### REQUIRED TASK
Skip pictures in the listing below; copy exactly the lines from the one with "Write the bpy" through the one with "COL = scene.collection", inclusive.

### DATA FOR THIS EXERCISE
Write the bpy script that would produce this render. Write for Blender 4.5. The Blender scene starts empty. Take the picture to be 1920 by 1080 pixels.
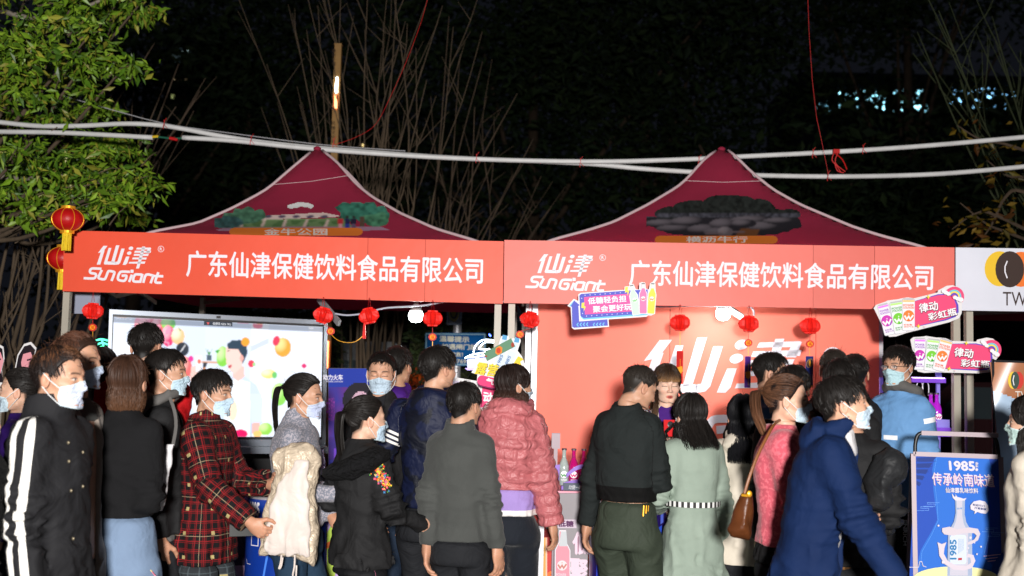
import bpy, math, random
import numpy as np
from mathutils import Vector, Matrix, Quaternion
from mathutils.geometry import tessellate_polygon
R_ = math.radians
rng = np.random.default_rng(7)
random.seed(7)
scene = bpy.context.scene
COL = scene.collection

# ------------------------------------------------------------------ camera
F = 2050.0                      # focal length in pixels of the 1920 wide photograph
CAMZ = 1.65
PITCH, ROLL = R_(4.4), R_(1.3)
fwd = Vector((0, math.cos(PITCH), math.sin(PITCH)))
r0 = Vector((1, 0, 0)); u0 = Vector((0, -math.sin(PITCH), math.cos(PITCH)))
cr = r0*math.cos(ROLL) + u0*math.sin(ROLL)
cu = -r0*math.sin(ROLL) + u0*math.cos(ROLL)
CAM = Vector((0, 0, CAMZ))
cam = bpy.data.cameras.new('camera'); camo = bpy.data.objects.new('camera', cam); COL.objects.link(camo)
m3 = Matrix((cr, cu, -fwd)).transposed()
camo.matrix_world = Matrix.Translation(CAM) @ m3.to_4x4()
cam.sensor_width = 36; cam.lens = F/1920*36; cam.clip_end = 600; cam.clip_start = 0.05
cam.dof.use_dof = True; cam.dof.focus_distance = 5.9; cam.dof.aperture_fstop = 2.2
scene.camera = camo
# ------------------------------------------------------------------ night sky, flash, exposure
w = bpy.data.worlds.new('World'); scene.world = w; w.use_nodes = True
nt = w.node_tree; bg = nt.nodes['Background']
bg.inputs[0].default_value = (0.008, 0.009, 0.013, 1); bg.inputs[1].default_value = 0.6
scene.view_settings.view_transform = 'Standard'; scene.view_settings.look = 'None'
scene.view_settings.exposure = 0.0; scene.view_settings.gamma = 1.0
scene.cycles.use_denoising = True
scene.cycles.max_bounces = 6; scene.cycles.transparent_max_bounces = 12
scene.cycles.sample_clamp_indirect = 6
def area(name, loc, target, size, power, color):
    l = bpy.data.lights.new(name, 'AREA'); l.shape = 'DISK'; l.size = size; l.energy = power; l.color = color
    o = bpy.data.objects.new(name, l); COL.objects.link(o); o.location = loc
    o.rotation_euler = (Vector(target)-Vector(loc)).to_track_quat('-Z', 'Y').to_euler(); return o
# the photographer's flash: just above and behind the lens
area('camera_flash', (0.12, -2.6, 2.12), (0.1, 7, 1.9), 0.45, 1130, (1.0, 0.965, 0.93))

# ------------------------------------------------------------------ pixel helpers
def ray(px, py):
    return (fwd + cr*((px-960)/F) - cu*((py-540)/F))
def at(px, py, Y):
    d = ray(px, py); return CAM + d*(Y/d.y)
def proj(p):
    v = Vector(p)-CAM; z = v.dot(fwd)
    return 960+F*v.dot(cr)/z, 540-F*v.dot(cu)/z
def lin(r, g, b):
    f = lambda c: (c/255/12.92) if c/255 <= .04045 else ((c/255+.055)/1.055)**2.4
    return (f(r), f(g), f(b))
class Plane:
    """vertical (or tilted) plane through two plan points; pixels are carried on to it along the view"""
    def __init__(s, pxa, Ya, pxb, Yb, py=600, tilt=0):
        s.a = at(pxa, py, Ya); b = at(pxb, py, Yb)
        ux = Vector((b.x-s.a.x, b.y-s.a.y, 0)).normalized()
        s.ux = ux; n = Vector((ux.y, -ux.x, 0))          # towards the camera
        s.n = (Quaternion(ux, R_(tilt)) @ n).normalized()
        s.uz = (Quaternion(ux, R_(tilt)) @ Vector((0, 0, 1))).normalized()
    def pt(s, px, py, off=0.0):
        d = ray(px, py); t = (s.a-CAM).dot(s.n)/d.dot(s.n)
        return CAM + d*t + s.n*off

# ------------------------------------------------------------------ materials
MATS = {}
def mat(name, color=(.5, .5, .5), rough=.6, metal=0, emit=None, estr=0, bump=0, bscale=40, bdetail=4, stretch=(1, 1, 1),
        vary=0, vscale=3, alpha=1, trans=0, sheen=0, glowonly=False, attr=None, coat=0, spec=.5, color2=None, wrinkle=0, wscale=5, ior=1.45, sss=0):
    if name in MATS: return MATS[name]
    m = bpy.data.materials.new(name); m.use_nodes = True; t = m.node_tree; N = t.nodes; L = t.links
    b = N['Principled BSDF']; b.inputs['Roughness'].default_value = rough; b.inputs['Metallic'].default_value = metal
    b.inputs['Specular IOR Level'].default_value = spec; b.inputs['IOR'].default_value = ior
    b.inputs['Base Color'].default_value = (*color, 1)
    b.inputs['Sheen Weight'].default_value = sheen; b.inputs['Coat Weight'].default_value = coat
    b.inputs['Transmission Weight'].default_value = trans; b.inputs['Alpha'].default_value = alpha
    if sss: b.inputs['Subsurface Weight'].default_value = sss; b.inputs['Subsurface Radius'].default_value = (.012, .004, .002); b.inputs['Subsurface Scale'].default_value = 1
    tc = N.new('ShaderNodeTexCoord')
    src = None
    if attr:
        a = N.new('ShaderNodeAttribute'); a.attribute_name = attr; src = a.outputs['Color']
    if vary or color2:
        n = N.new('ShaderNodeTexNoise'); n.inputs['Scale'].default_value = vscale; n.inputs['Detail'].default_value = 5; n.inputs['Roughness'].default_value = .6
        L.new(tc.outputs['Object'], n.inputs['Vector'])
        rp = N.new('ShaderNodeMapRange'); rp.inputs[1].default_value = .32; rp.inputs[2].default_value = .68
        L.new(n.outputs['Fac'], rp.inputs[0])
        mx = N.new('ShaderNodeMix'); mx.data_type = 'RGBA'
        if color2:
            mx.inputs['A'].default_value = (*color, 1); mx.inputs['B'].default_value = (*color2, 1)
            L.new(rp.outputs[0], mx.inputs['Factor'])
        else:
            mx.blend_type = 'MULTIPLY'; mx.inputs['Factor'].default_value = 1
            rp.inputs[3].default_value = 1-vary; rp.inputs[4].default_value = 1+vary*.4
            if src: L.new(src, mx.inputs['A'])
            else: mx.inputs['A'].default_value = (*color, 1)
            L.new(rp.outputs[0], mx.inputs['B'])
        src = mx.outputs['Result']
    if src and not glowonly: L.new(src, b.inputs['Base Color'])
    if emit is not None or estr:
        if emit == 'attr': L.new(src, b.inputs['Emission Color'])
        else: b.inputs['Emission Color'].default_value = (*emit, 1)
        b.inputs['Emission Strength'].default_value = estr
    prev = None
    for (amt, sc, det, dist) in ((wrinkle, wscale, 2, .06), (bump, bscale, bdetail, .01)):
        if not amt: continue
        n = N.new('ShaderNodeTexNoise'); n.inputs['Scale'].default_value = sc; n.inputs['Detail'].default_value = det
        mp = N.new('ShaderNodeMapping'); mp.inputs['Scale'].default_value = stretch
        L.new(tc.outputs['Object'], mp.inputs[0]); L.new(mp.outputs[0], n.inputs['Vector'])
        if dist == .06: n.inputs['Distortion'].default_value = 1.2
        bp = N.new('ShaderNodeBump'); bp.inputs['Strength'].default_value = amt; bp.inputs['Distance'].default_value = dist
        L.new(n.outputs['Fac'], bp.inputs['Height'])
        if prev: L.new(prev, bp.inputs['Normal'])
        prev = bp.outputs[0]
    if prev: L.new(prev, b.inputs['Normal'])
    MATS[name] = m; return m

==

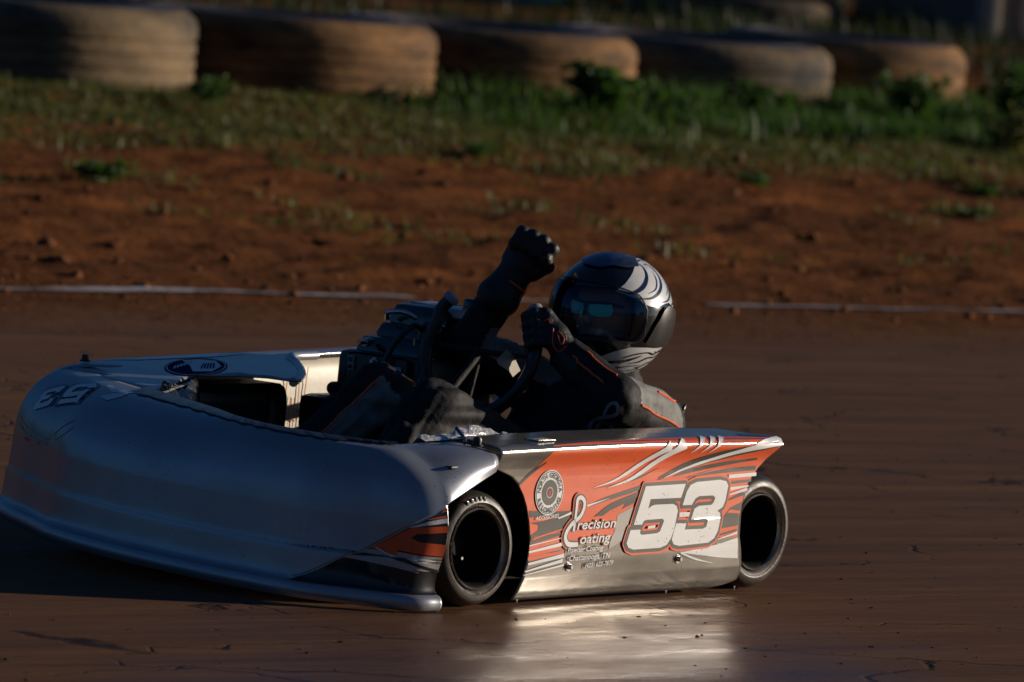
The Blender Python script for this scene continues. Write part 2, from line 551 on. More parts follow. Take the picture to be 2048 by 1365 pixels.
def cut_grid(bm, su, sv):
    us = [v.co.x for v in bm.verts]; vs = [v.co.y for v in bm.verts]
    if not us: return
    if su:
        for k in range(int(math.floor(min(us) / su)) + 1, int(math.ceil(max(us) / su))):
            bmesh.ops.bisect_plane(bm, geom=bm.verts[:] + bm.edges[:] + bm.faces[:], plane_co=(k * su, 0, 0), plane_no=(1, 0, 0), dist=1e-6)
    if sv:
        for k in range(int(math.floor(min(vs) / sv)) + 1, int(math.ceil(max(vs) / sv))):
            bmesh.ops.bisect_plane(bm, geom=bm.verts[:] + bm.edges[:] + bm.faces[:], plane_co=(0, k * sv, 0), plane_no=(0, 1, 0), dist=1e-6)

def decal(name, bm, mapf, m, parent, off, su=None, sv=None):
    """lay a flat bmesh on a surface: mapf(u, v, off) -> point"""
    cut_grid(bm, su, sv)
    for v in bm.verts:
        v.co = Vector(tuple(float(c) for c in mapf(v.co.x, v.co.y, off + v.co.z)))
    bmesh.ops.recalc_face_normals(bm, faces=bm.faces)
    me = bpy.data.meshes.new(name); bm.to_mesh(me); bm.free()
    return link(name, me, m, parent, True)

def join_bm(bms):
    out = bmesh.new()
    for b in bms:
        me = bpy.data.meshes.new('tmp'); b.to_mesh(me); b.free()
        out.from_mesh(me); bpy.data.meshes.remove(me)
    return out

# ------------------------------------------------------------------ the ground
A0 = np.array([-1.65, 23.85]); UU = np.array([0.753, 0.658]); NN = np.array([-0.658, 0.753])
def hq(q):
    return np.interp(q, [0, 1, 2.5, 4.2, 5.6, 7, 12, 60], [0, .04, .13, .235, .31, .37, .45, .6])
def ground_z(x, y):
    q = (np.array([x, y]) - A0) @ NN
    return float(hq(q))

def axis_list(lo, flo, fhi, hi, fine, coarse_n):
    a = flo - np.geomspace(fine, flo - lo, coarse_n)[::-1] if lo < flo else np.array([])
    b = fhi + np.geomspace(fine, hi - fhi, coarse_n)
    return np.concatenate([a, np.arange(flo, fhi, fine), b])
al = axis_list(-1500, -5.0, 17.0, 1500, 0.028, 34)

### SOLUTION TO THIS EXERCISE
Write the bpy script that would produce this render. Write for Blender 4.5. The Blender scene starts empty. Take the picture to be 1920 by 1080 pixels.
import bpy, math, random
import numpy as np
from mathutils import Vector, Matrix, Quaternion
from mathutils.geometry import tessellate_polygon
R_ = math.radians
rng = np.random.default_rng(7)
random.seed(7)
scene = bpy.context.scene
COL = scene.collection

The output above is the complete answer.